They gathered under a tree and waited. And prayed. And waited some more.
But almost 48 hours after the partial collapse of a Miami-Dade College garage, there was still no official word about the fate of Robert Budhoo, a Tamarac electrician who had been working on the project. The massive 13-hour effort to rescue Budhoo had ended by about 1 a.m. Thursday, shifting to a mission of recovery.
Family members were not ready to let go.
“He is a fighter. If he is alive, he is going to stay alive, I know that much,” said Budhoo’s nephew, Ranjie Budhoo. “If he can find a way to stay alive, he will stay alive.”
Budhoo, 53, who worked for Stryker Electric, was among the casualties of a horrific midday accident at the college’s West Campus in Doral, that claimed the lives of three other workers, including Samuel Pérez, a devout anti-Castro activist whose legs were amputated some 12 hours after the accident, only for him to die a few hours after the excruciating extraction.
The family of victim Carlos Hurtado DeMendoza, 48 , a concrete setter, declined to comment. Jose Calderon, 60 , who also died, worked more than 30 years in construction and had two children, according to WSVN.
Members of Budhoo’s family — 17 adults and two children — were clustered under a tree near the accident site, frustrated at the slow pace of recovery.
In the hours after the collapse, they were kept about 200 feet away and spent much of the day pacing between a parking lot and a Hampton Inn, half a block away, which became a makeshift headquarters for worried loved ones.

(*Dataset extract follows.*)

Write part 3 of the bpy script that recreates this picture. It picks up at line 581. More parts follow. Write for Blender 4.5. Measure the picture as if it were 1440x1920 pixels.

Amid the agonizing wait for news, family members described Budhoo as a hard-working family man, a father of three children and a grandfather of five.
“In Christmas, we all get together as a family and we go from house to house,” said Ranjie Budho. “Thanksgiving, too, we are all together.”
Donovan Budhoo said his brother was working on the fifth floor of the west side of the building when it fell. He had worked with Stryker Electric for many years on similar projects but recently been laid off and went back home to Jamaica for awhile. He returned to South Florida and began working on this project in September.
Pérez, 53, a concrete truck manager for a project subcontractor, was born in New York City to a Cuban mother who moved the family back to the island when he was a small child. Although an American citizen by birth, he did not return to the United States to live until the mid-90s when he joined a brother, said his friend, Armando G. Aguilar.
“When I came to this country, I never thought that I would ever find a friendship like his that was equal to the ones I had in childhood,” Aguilar said. “It hurts to know how much he must have suffered.”
In Cuba, Pérez was a technician in the veterinary field. In Miami, he worked several odd jobs until he settled in the construction business. He leaves a son in Cuba, another who arrived in the United States recently, and his wife’s children who he raised. He and his wife, Migdalia López, have been together since 1996, according to Pérez’ Facebook page.
He lived a humble existence in a North Dade trailer park, where a neighbor said his only mode of transportation was a bicycle. On Thursday, the trailer was empty except for barking dogs; the window that was usually open remained shut.